Roma. Più che di America latina sarebbe meglio parlare di America levantina, con il presidente brasiliano, Luiz Inácio da Silva Lula, portabandiera.
Con il collega statunitense George W. Bush ha firmato a San Paolo un accordo per la produzione dell’etanolo per ridurre la dipendenza petrolifera dal Venezuela.
Lo stesso giorno il ministro delle Finanze di Brasilia, Guido Mantega, era a Buenos Aires. Lì si è accordato per “sdollarizzare” il commercio con l’Argentina e annunciare l’adesione del Brasile al Banco del Sur.
Il progetto, voluto da Chávez e subito appoggiato da Kirchner, vorrebbe creare un’istituzione finanziaria in grado di ridurre l’influenza di Fondo monetario internazionale, Banca mondiale e finanza nordamericana in genere.
“E’ nell’interesse del Brasile”, ha spiegato Lula a San Paolo. “E’ nell’interesse del Brasile”, ha ripetuto Mantega a Buenos Aires.
A questa situazione si è giunti proprio grazie alle iniziative prese da Washington e Caracas, ancor prima dei loro tour sudamericani.

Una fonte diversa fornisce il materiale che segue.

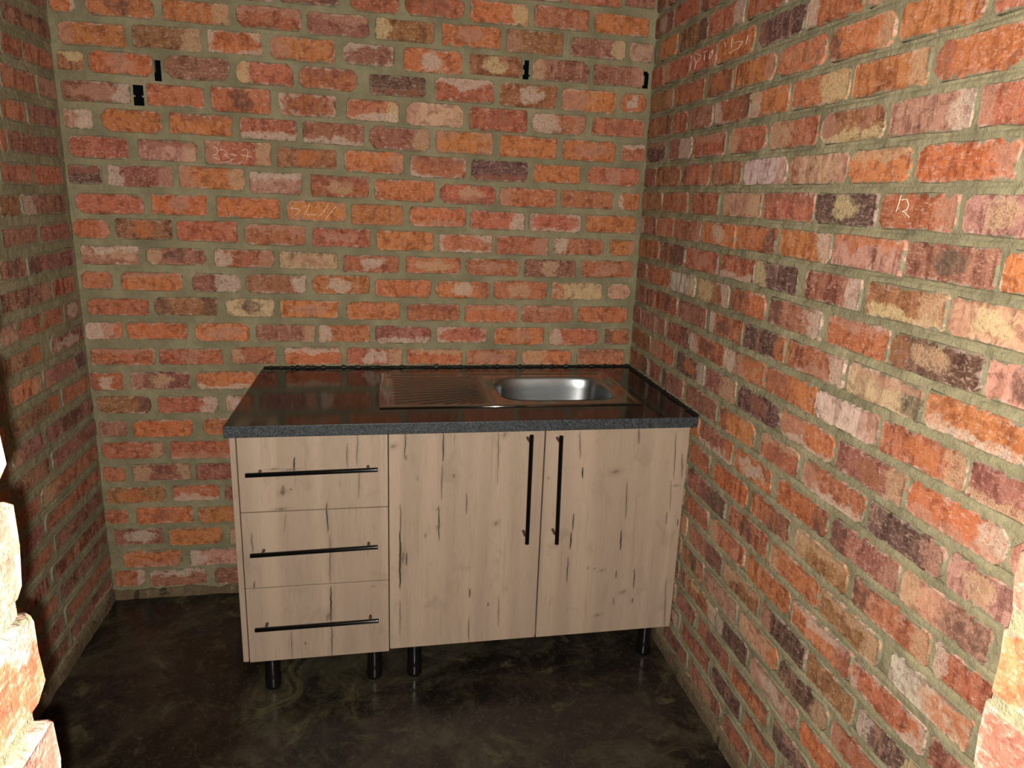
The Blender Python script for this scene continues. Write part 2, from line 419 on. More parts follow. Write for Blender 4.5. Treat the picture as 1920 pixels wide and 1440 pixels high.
ROWS_RIGHT = """
-2: -11 -238 m|-254 -468 r
-1: 9 -80 m|-99 -318 r ps|-334 -554 m
0: 9 -157 m wc|-170 -366 r|-381 -584 r dl|-597 -820 o
1: -57 -213 o|-235 -439 b dr|-450 -669 r wr|-686 -888 r|-900 -1094 o
2: 0 -108 r|-117 -340 r cl|-348 -520 r|-527 -744 o|-763 -972 d ml|-981 -1188 o wl|-1198 -1367 p cr
3: -10 -218 b pr|-232 -458 r mt|-476 -640 b oc|-652 -867 o pr|-880 -1079 o cs|-1089 -1299 o dl cr|-1311 -1513 o|-1529 -1666 r ws
4: 3 -220 b dr|-234 -352 r|-365 -533 m cs|-554 -760 r wl dr|-768 -951 o wl|-960 -1182 r yR|-1191 -1407 o cr|-1419 -1610 o ml
5: -17 -188 d pt|-222 -405 m wR|-418 -639 r pt|-662 -865 r cl|-881 -1087 r cL|-1100 -1311 b pl yb|-1321 -1525 p wr|-1538 -1688 r cr pl
6: -4 -113 m|-123 -342 b|-355 -560 r dl|-571 -751 b oc|-766 -981 w pr|-988 -1215 c ml pr|-1215 -1402 o ct|-1415 -1635 o pr
7: 10 -194 b pl|-214 -418 r|-446 -640 r|-667 -880 p cr|-889 -1113 r mt|-1121 -1327 d yc|-1338 -1534 r pr|-1545 -1706 p cc
8: 2 -159 m wl|-169 -315 r cs|-329 -534 r pr|-549 -759 o wc|-768 -972 o dr|-989 -1198 o wr|-1204 -1425 p ot|-1429 -1635 m gc|-1644 -1773 o
9: -1 -205 r|-225 -438 m dR|-450 -671 r pi|-688 -883 r wb|-892 -1087 d yl|-1123 -1322 m wr|-1339 -1550 b yb cr|-1556 -1735 c pl yc
10: -9 -107 m|-118 -328 r ml|-333 -536 w cr|-556 -759 b yL wr|-778 -964 o dL|-983 -1206 m wr dl|-1226 -1425 o pt|-1429 -1650 d cc bl|-1655 -1808 p dc
11: -23 -209 m ds|-219 -413 r dc|-422 -634 m ps|-656 -858 r wl dc|-873 -1076 d or|-1088 -1308 r pb wr|-1322 -1535 c gr pt|-1542 -1769 o wb
12: 6 -79 m|-91 -330 m ws|-345 -524 m dr|-537 -774 r dc wl|-781 -998 p wl oR|-1003 -1228 o mL|-1222 -1441 w pr|-1444 -1658 r cr oc|-1662 -1842 m cb
13: -14 -201 b|-217 -422 r pL|-449 -663 d wr oc|-671 -862 m cR|-875 -1091 d mc|-1096 -1314 o pL wb|-1328 -1535 m cr bc|-1539 -1761 o wr pb|-1767 -1903 p cr
14: 3 -183 b dr|-194 -321 m wl|-341 -523 m gl|-548 -767 m|-785 -990 o dl|-1020 -1194 r ct mc|-1217 -1437 r wb pl|-1449 -1653 d pr|-1661 -1800 p cc
15: -586 -662 o|-674 -885 m or wb|-898 -1094 o wi|-1122 -1331 o dr|-1345 -1560 m dl pr|-1563 -1771 p cl dR
16: -618 -762 r|-787 -991 o|-1012 -1197 r dR|-1225 -1422 b cl ct|-1442 -1661 r cr dl|-1666 -1802 r wl
17: -626 -887 m gR|-904 -1115 r dc|-1128 -1339 o cl|-1347 -1549 b ct cr|-1575 -1775 w oR
18: -626 -792 r|-807 -1018 r cl|-1033 -1246 o|-1253 -1477 o wt mr|-1478 -1689 r or we|-1697 -1885 m
19: -676 -905 m dR|-915 -1111 b cl ct|-1130 -1332 d pl|-1339 -1508 b|-1519 -1694 d wl yr
20: -645 -800 b gc|-803 -1017 p|-1029 -1232 p cl or|-1236 -1440 d cr|-1450 -1605 r pl
21: -648 -683 m|-687 -908 b yt wr|-912 -1095 d wl|-1110 -1338 p wi|-1345 -1514 o dr
22: -642 -782 m|-802 -1010 m dc|-1023 -1227 o dt|-1248 -1416 d pt
23: -693 -899 m|-917 -1097 d|-1115 -1279 r dt
24: -778 -998 m pc|-1015 -1172 m rc
"""
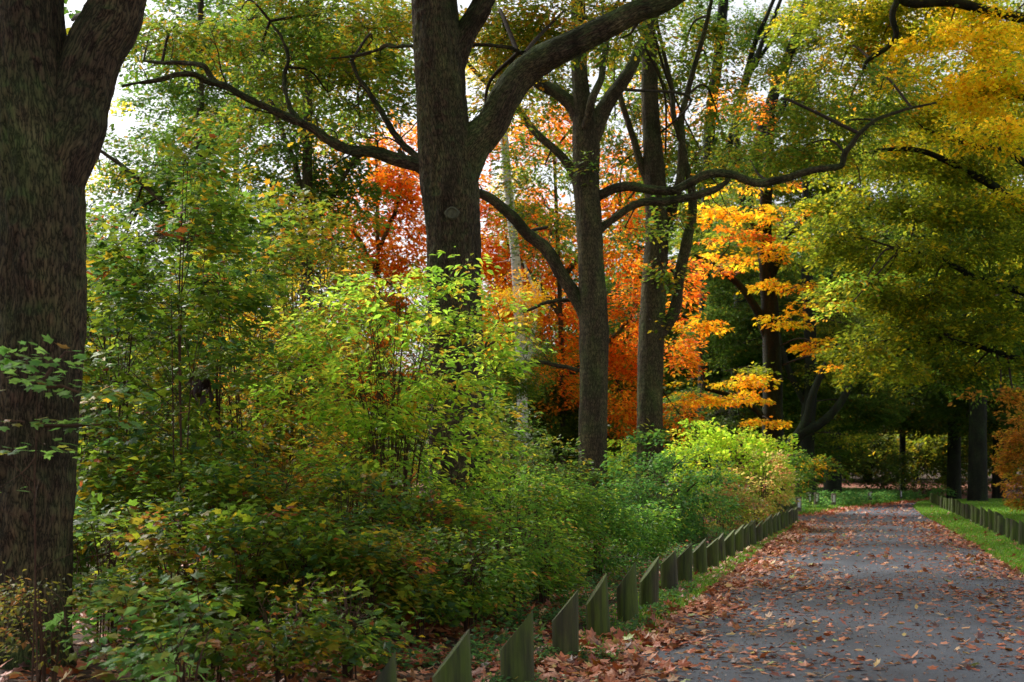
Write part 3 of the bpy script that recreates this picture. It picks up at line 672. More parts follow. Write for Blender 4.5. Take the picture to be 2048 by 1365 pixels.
tree('oak_tree', 'thick rough barked oak trunk forking at the left edge of the picture', 'tree', 11.5,
     [(48, 1375, 235), (52, 1300, 182), (58, 1200, 162), (64, 1050, 158), (70, 850, 162), (76, 650, 170), (78, 500, 174), (76, 380, 176), (66, 260, 176), (56, 160, 160), (52, 60, 152), (48, -60, 142), (30, -400, 125), (10, -900, 90), (0, -1500, 40)],
     branches=[[(88, 420, 110), (108, 340, 122), (130, 262, 134), (154, 190, 124), (180, 115, 114), (206, 40, 110), (232, -40, 106), (290, -200, 96), (400, -500, 76), (520, -900, 50), (600, -1300, 22)]],
     lobes=[(250, -1100, 2, 1300, 500, .9), (-300, -700, 3, 700, 350, .8), (700, -950, 1, 600, 300, .8), (145, 40, 5, 30, 50, 1.6, G_GREEN)],
     pal=G_GREEN, kind='diamond', size=.15, sides=150, step=.022, ridge=.017, lump=.06, L=1.0)
co = tree('oak_tree', 'tall central oak with a round scar and a great limb sweeping up to the right', 'tree', 24,
     [(912, 1150, 150), (912, 1080, 125), (914, 960, 116), (915, 800, 112), (912, 650, 108), (908, 540, 106), (904, 440, 108), (900, 370, 112), (892, 290, 108), (884, 200, 100), (877, 100, 97), (870, 0, 90), (862, -200, 82), (850, -600, 60), (840, -1200, 25)],
     branches=[[(903, 470, 60), (912, 390, 74), (926, 330, 80), (948, 286, 72), (980, 246, 62), (1003, 200, 60), (1035, 152, 58), (1085, 112, 56), (1150, 82, 50), (1210, 54, 46), (1270, 24, 42), (1325, 0, 40), (1400, -40, 34), (1560, -130, 24), (1700, -220, 12)],
               [(885, 215, 40), (898, 160, 48), (912, 110, 46), (932, 66, 44), (955, 25, 42), (980, -25, 38), (1030, -130, 30), (1080, -300, 15)],
               [(880, 345, 30, .1), (835, 324, 27, .3), (790, 306, 25, .5), (740, 293, 22, .5), (690, 286, 20, .6), (640, 262, 18, .6), (600, 238, 17, .6), (550, 214, 15, .6), (500, 188, 14, .6), (450, 163, 12, .5), (400, 143, 11, .5), (360, 137, 9, .4), (310, 150, 7, .3), (240, 165, 4, .2)],
               [(430, 158, 10, .5), (405, 135, 9, .6), (385, 112, 8, .6), (350, 98, 7, .8), (300, 92, 6, .9), (255, 84, 3, 1)],
               [(868, 330, 16, .2), (830, 300, 13, .5), (795, 268, 11, .6), (765, 222, 10, .7), (740, 180, 9, .8), (712, 135, 7, .9), (690, 90, 5, 1)],
               [(590, 232, 10, .6), (570, 190, 9, .8), (552, 140, 7, .9), (555, 90, 6, 1), (545, 40, 5, 1.1), (520, 0, 3, 1.2)],
               [(840, 92, 7, 0), (800, 84, 7, .2), (770, 80, 6, .3), (740, 90, 5, .4), (700, 96, 4, .5), (640, 105, 2, .5)],
               [(935, 85, 6, .2), (960, 80, 6, .2), (1000, 76, 5, .4), (1050, 88, 3, .5)]],
     lobes=[(655, 185, 2, 105, 70, .75), (530, 110, 2.5, 120, 80, .8), (400, 60, 2, 120, 60, .8), (300, 60, 1.5, 90, 60, .5), (745, 80, 2.5, 80, 90, .9, G_OAKY), (720, 235, 2, 70, 45, .5),
            (1010, 60, 3, 100, 80, 1.3, G_OAKY), (1130, 20, 3, 120, 60, 1.2, G_OAKY), (1000, 180, 3, 70, 60, .9, G_OAKY), (970, 240, 3, 40, 30, .5, G_OAK), (1260, 70, 3, 60, 60, .6), (640, 30, 2, 140, 50, .8), (480, 20, 2, 120, 40, .8),
            (700, -350, 2, 500, 220, .5), (1300, -400, 2, 500, 220, .5), (950, -1000, 0, 900, 450, .6)],
     pal=G_OAK, kind='oak', size=.125, sides=110, step=.04, ridge=.018, lump=.07, L=.75, per=20, shell=.2)
scar(co, 906, 437, 24, .085, .47)

def t2_extra(g):
    tube(g, [P(1195, 700, 37), P(1212, 676, 36.8), P(1220, 668, 36.7)], [.25, .17, .06], 14, .05, lump=.15, cap=True)
    tube(g, [P(1190, 560, 37), P(1203, 545, 36.9), P(1209, 538, 36.9)], [.22, .12, .05], 12, .05, lump=.15, cap=True)
tree('oak_tree', 'slender dark oak that divides into a spread of limbs, right of the central oak', 'tree', 37,
     [(1187, 1085, 92), (1186, 1040, 68), (1186, 950, 60), (1187, 820, 57), (1188, 700, 60), (1186, 620, 58), (1182, 540, 52), (1178, 450, 50), (1173, 370, 50), (1172, 300, 53), (1170, 245, 52), (1163, 190, 36), (1158, 120, 30), (1156, 0, 27), (1150, -200, 22), (1145, -500, 14)],
     branches=[[(1178, 300, 30), (1190, 260, 36), (1205, 225, 32), (1225, 192, 28), (1246, 162, 26), (1266, 128, 23), (1285, 82, 21), (1308, 32, 19), (1330, -30, 17), (1370, -160, 10)],
               [(1172, 290, 26), (1158, 240, 30), (1140, 210, 27), (1115, 190, 24), (1080, 172, 21), (1045, 150, 18), (1015, 130, 14), (985, 90, 9)],
               [(1168, 262, 14, -.3), (1180, 220, 16, -.5), (1192, 190, 15, -.5), (1202, 160, 13, -.5), (1208, 110, 11, -.4), (1215, 60, 9, 0), (1240, 0, 6, 0)],
               [(1170, 440, 20), (1160, 402, 23), (1150, 355, 20), (1132, 322, 18), (1108, 295, 16), (1075, 268, 15), (1045, 232, 14), (1015, 200, 12), (985, 175, 11), (955, 145, 9), (930, 120, 6)],
               [(1182, 410, 20), (1200, 390, 20), (1225, 376, 19), (1260, 371, 18), (1300, 377, 17), (1345, 379, 16), (1385, 362, 16), (1420, 350, 17), (1465, 353, 16), (1510, 366, 16), (1560, 360, 15), (1610, 346, 14), (1652, 340, 13), (1680, 330, 12), (1692, 302, 11), (1720, 272, 9), (1765, 238, 7), (1815, 215, 5), (1870, 205, 3)],
               [(1185, 480, 16), (1205, 455, 15), (1240, 430, 14), (1280, 406, 16), (1330, 401, 16), (1380, 395, 15), (1420, 384, 14), (1450, 368, 10), (1460, 356, 8)],
               [(1190, 690, 36), (1172, 630, 32), (1150, 590, 28), (1122, 548, 26), (1092, 502, 25), (1052, 464, 23), (1020, 428, 21), (988, 400, 19), (950, 383, 17), (900, 372, 14), (850, 350, 11), (800, 300, 8)],
               [(1175, 610, 8, .3), (1140, 598, 7, .4), (1090, 600, 7, .4), (1045, 620, 5, .5)], [(1180, 745, 8, .3), (1120, 728, 8, .4), (1070, 722, 7, .4), (1025, 738, 5, .5)]],
     lobes=[(1060, 120, 3, 90, 80, .8, G_OAKY), (1225, 60, 3, 80, 70, .8, G_OAKY), (1090, 330, 3.5, 80, 70, .7), (990, 270, 3, 40, 50, .3), (1080, 460, 3, 90, 60, .6), (1230, 240, 9, 60, 60, .8), (1240, 330, 9, 60, 45, .9), (1110, 210, 3, 60, 50, .7), (1330, 340, 9.5, 80, 35, .7),
            (1400, 300, 9, 90, 50, .8), (1500, 320, 2, 100, 40, .9), (1610, 290, 2, 90, 55, .9), (1700, 240, 2, 80, 60, .8), (1760, 180, 2, 80, 50, .7), (1560, 200, 3, 90, 80, .6), (1340, 200, 10, 80, 70, .6),
            (1195, 350, -.8, 45, 40, .22), (1250, 455, 2, 60, 30, .4), (1160, 160, 2, 60, 60, .4), (1150, -300, 0, 500, 220, .6), (1500, -200, 2, 300, 150, .6)],
     pal=G_OAK, kind='oak', size=.15, sides=64, step=.07, ridge=.010, lump=.06, L=.9, per=20, shell=.3)
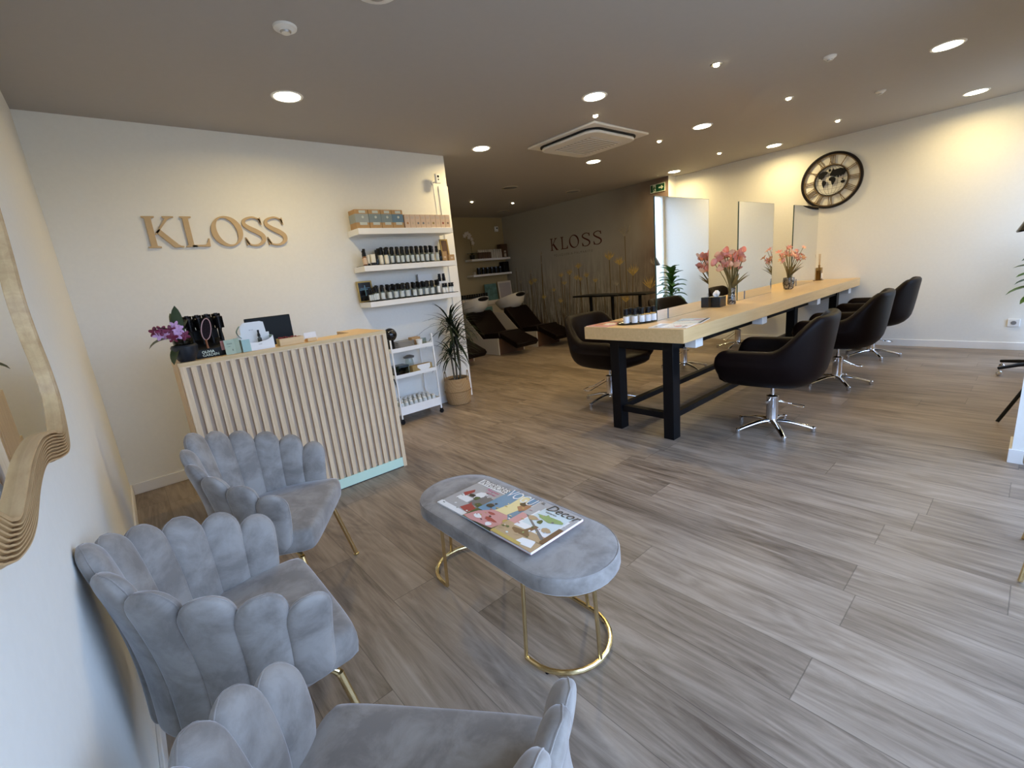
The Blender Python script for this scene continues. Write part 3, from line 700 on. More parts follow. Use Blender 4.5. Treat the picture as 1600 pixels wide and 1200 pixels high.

Quello di Bush in Brasile, Uruguay, Colombia, Guatemala e Messico; quello dell’avversario Chávez in Argentina, Bolivia, Nicaragua, Giamaica e Haiti. Il caudillo, in una delle sue colite espressioni, si è vantato di aver inferto un k.o., confermato anche dal giornalista della Cnn Andrés Oppenheimer, che ha dovuto ammettere che il capo della Casa Bianca “era sceso in campo con un handicap”. Lo svantaggio era un rapporto sui diritti umani pubblicato qualche giorno prima della trasferta latina e in cui i paesi visitati erano piuttosto maltrattati.
La cosa, ovviamente, è sembrata una provocazione nel clima già caldo su Guantánamo e Abu Ghraib.
Il risultato di questo affannarsi? Deludente sia per gli Stati Uniti sia per il Venezuela. Un recente sondaggio regionale ha dimostrato che Bush ha la terzultima “immagine favorevole” tra i capi di stato dell’Emisfero, Chávez la penultima, Castro l’ultima. Il più simpatico è proprio il levantino Lula, seguito dalla cilena Michelle Bachelet e dal colombiano Álvaro Uribe Vélez.
Insomma, il proverbio “tenere il piede in due staffe” è quantomai azzeccato.
Ma Lula, che riceveva Bush mentre il suo partito gli manifestava contro, non è il solo. Daniel Ortega ha fatto entrare il Nicaragua nella zona di integrazione Alba assieme a Cuba, Venezuela e Bolivia, ma è rimasto nel Cafta con gli Stati Uniti.
Il nicaraguense non si è fermato qui. Prima ha ricevuto Chávez, prendendo da lui i soldi per una raffineria in grado di processare 150.000 barili al giorno di petrolio venezuelano. Poi è andato da Lula, per discutere, anche lui, di etanolo.
L’uruguayano Vázquez ha festeggiato Bush mentre ministri della sua maggioranza lo hanno apostrofato come “un criminale”. Anche l’Argentina si è mossa sulle stesse orme. Kirchner ha ricevuto Chávez a Buenos Aires lo stesso giorno dell’arrivo di Bush a Montevideo, sicurissimo che l’ospite venezuelano ne avrebbe approfittato per organizzare un comizio contro la Casa Bianca. Poi ha indotto il ministro degli Esteri, Jorge Taiana, a spiegare che il governo “non ha avuto nulla a che fare” con la realizzazione di quell’evento.
Kirchner, da una parte, ha firmato con Chávez trattati di cooperazione a raffica, per progetti che vanno dall’emittente Telesur al Banco del Sur; dall’altra permette alle sue forze armate e ai suoi servizi di mantenere rapporti di massimo livello con gli Stati Uniti: dalla Minustah, la missione dell’Onu per la stabilizzazione di Haiti, alle manovre militari congiunte.
Da un lato, nel 2006 ha fatto approvare una serie di provvedimenti per la cooperazione nella guerra al terrorismo dell’amministrazione Bush.
Dall’altro, per pagare il debito al Fondo monetario internazionale e riconvertire quello con i privati, gli sono stati necessari i molti petroldollari di Chávez, che ha acquistato bond altrimenti non collocabili.